Award-winning veteran actress Jane Lapotaire was chosen as the winner of the prestigious 2018 Pragnell Shakespeare Birthday Award.

Each year, in honour of William Shakespeare’s birthday, the Pragnell family sponsor an award presented to an artist who has made significant contribution to the Bard’s celebrated works. We are thrilled to announce that Jane Lapotaire is this year’s recipient of the Pragnell Award.

Best known for her performance on stage as Edith Piaf in the 1980s, Jane’s distinguished career on stage and screen was tragically cut short in 2000, after collapsing with a brain hemorrhage while giving a Shakespearian masterclass in Paris. Despite the odds, she made an emotional return to the stage in 2013 in the Royal Shakespeare Company’s Richard II, and has since appeared in several further Shakespeare productions. She is quoted as saying, “Being a classical actor is a vocation – you don’t do it to be famous or get rich.” On receiving news of her selection, Jane Lapotaire said “‘It is beyond words to be the recipient of the same award as Peggy Ashcroft.

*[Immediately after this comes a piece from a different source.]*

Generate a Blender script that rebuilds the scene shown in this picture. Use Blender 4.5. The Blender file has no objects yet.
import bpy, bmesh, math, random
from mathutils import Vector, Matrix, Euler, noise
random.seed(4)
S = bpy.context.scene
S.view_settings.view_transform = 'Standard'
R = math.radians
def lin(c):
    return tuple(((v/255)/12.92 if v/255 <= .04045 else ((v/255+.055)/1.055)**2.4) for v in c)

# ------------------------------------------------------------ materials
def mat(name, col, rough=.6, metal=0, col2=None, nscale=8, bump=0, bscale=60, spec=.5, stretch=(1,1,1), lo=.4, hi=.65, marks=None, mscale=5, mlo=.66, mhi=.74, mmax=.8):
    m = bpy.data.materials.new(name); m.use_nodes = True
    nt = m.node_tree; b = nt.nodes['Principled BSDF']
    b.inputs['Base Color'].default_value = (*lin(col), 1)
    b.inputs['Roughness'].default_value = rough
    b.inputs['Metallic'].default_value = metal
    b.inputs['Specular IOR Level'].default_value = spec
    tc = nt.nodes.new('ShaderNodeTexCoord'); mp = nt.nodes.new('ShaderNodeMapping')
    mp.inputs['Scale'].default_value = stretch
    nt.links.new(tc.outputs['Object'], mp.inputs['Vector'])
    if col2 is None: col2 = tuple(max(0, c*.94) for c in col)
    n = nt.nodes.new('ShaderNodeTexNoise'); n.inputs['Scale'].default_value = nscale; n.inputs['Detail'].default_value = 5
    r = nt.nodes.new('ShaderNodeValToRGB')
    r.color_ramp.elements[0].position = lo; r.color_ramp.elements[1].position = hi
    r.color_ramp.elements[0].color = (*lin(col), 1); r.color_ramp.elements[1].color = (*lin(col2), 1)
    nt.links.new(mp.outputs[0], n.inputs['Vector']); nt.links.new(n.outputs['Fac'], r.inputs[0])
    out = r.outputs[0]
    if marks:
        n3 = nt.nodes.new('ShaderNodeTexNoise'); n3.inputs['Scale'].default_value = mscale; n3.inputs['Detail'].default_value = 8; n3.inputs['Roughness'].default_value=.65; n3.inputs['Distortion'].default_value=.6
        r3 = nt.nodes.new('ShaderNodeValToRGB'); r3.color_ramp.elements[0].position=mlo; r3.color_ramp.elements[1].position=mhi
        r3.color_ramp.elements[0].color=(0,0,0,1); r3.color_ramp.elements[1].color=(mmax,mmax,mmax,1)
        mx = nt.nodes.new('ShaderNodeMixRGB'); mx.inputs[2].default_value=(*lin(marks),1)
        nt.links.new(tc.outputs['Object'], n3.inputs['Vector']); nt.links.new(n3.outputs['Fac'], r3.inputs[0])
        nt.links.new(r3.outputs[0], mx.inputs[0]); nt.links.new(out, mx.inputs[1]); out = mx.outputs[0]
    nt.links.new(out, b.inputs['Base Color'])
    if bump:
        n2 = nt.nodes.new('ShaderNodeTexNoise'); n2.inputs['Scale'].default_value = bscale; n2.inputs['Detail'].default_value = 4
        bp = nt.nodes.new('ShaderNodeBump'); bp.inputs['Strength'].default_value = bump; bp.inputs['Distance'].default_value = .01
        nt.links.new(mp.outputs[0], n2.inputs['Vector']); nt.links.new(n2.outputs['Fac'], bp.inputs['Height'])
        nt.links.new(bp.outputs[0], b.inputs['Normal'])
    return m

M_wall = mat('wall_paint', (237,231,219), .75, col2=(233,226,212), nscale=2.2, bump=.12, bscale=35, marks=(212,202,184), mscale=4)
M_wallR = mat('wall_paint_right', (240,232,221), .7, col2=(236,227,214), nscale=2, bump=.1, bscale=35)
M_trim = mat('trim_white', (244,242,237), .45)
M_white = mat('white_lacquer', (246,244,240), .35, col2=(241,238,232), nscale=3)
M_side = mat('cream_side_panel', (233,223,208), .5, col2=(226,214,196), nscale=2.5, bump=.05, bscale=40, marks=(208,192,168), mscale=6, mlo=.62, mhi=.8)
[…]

Thank you Pragnell committee for restoring the confidence I have lost since my brain injury.”

‘I can no other answer make, but thanks; And thanks, and ever thanks; and oft good turns Are shuffled off with such uncurrent pay.’

Funded by the Pragnell family, the award is decided by representatives of the Shakespeare Institute, the Shakespeare Birthplace Trust and the Royal Shakespeare Company. The winner is presented with a stunning decorative silver scroll and medallion at the annual Shakespeare Birthday Celebrations luncheon – a major event in Stratford-upon-Avon that celebrates the rich culture and history of Shakespeare, together with the local community. The illustrious roster of previous winners includes the finest actors and actresses ever to perform the works of Shakespeare, beginning with Dame Peggy Ashcroft in 1990 through to Sir Antony Sher in 2017.

Charlie Pragnell said: “Jane Lapotaire is a worthy winner of this year’s award because she is one of the most acclaimed classical actresses of her generation, as well as one of the most tenacious. Her love of her craft, and for the works of Shakespeare in particular, proved to be the driving force behind her triumphant return to the stage.”

Organiser Alan Haigh added: “Ros and I are delighted to be working with the Pragnells again in organising the lunch, since the Pragnell Award has become one of the main purposes of the event, apart from the more obvious one of celebrating Shakespeare’s birthday. The award gives a very special focus to the occasion, and we are most grateful to the Pragnell family for supporting the award and, indirectly, the lunch so generously.”